**Dataset content:**
****************************************
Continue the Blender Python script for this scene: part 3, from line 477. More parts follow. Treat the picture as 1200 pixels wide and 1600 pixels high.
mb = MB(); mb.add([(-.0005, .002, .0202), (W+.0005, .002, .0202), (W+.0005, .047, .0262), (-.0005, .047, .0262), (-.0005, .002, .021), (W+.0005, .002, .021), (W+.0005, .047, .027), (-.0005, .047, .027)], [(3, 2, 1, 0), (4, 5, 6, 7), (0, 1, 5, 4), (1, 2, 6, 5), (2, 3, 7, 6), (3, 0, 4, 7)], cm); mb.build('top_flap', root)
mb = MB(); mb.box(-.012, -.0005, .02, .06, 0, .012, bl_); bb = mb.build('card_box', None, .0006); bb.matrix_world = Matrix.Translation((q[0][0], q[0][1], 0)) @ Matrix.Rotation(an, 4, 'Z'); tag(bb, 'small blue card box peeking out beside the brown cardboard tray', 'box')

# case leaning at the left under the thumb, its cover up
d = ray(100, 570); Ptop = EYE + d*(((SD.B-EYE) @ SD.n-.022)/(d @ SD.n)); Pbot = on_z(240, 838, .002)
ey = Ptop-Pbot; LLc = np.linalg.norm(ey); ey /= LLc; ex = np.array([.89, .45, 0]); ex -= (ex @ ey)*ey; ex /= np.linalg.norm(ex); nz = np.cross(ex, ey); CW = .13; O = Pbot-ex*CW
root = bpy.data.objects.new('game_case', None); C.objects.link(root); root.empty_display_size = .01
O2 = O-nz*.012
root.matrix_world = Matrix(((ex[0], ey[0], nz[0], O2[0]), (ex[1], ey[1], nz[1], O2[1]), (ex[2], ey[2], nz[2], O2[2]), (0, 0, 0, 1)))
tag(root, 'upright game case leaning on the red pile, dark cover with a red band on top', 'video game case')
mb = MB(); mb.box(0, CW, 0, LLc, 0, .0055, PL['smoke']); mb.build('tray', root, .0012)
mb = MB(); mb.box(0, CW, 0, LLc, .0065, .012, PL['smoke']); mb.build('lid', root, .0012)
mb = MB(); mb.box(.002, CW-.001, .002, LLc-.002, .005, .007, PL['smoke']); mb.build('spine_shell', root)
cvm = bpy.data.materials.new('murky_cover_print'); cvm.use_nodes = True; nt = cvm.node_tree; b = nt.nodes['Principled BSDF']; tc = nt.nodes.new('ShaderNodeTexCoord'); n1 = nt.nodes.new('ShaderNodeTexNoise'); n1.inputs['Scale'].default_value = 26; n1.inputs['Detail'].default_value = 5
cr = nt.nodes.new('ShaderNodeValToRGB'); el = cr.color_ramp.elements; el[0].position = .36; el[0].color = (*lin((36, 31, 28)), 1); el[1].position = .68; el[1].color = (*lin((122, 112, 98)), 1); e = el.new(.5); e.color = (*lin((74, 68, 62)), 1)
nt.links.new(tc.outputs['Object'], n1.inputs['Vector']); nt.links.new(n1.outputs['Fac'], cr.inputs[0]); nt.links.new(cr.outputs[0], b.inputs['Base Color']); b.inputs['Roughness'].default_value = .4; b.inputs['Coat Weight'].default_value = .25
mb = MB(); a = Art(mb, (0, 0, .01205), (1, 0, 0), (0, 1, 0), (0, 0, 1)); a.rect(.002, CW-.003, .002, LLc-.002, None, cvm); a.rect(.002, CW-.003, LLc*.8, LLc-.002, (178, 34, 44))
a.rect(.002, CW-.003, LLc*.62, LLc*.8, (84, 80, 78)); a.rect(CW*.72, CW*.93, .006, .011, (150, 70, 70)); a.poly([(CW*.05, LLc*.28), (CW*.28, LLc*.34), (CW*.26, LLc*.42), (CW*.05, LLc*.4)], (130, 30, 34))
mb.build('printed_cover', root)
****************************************
**What the exercise asks:** What you return should be the lines from the start of the data through the line with "mb = MB(); mb.box(-.012, -.0005, .02, .06, 0, .012, bl_);", quoted exactly and nothing more.

**Result of the task:**
Continue the Blender Python script for this scene: part 3, from line 477. More parts follow. Treat the picture as 1200 pixels wide and 1600 pixels high.
mb = MB(); mb.add([(-.0005, .002, .0202), (W+.0005, .002, .0202), (W+.0005, .047, .0262), (-.0005, .047, .0262), (-.0005, .002, .021), (W+.0005, .002, .021), (W+.0005, .047, .027), (-.0005, .047, .027)], [(3, 2, 1, 0), (4, 5, 6, 7), (0, 1, 5, 4), (1, 2, 6, 5), (2, 3, 7, 6), (3, 0, 4, 7)], cm); mb.build('top_flap', root)
mb = MB(); mb.box(-.012, -.0005, .02, .06, 0, .012, bl_); bb = mb.build('card_box', None, .0006); bb.matrix_world = Matrix.Translation((q[0][0], q[0][1], 0)) @ Matrix.Rotation(an, 4, 'Z'); tag(bb, 'small blue card box peeking out beside the brown cardboard tray', 'box')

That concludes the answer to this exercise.